Riveted nut-plates to a couple of reinforcement plates. These reinforcement plates were then riveted to the bottom skins. These nut-plates will allow a second plate to be screwed to the skin, rather than being riveted, making it removable for inspections, maintenance, etc.

The contraption in the picture is a little setup for "back-riveting" Rivets can be squeezed or they can be bucked. When you squeeze a rivet, the end that sticks through the metal deforms outward and downward forcing whatever you're riveting to stick together. When you "buck" a rivet, you hold a dense piece of metal like steel or tungsten (called a bucking bar) against the end that sticks through the metal and on the other end you hit it with a rivet gun. The rivet gun hammers the rivet into the bucking bar causing the same deformation you get when squeezing. Sometimes it's convenient to buck the rivet upside down. This is back-riveting. I put the rivet into the hole and tape it in place. Then I put that end against a flat piece of metal (called a back-riveting plate) and then hit the other end with the rivet gun, using a special attachment. The same deformation happens. You just rivet by whatever method is most convenient given the circumstances. Tonight, I had tried to squeeze the rivets holding the reinforcement plates to the skins, but was unable to have everything hold still to do it properly (even had to drill out a rivet that was set improperly). So I got out the back-riveting tools and went to town.

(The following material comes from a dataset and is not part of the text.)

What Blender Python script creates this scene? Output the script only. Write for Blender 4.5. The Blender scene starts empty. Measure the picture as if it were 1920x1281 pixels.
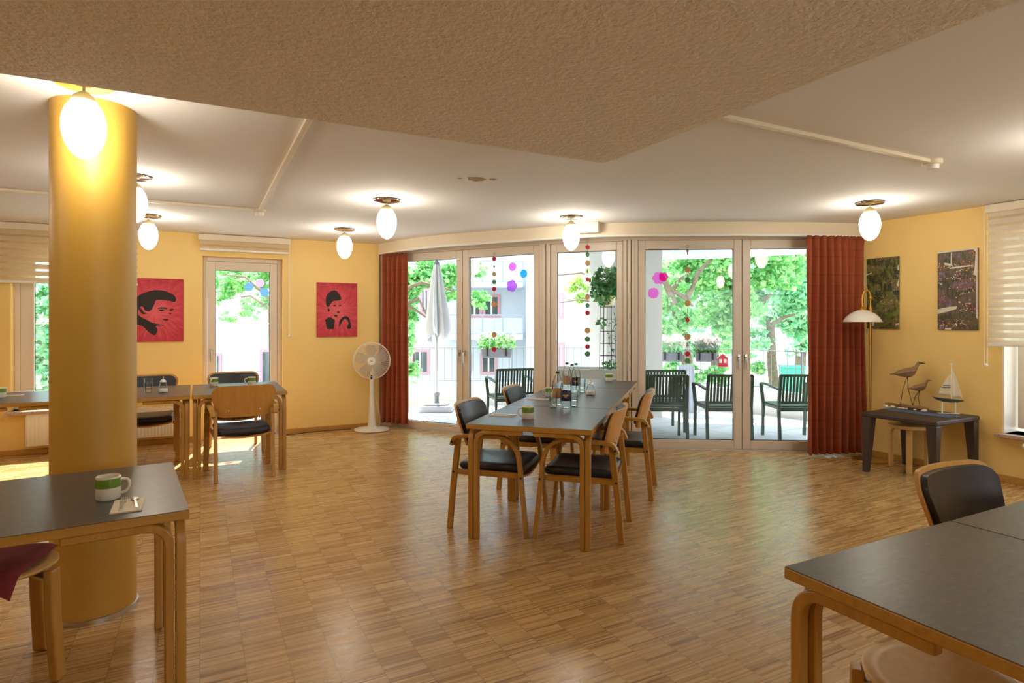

Also notice in the pictures a new make-shift table. Too many things taking up space and I like to back-rivet using that small table on the work-bench. So I laid some plywood over some saw-horses and moved the left elevator stuff over to it. The next steps also involve a lot of back-riveting so I'll leave everything as is for now. Eventually, when the back-riveting is complete, I'll be moving the left elevator back to where it was on the work bench.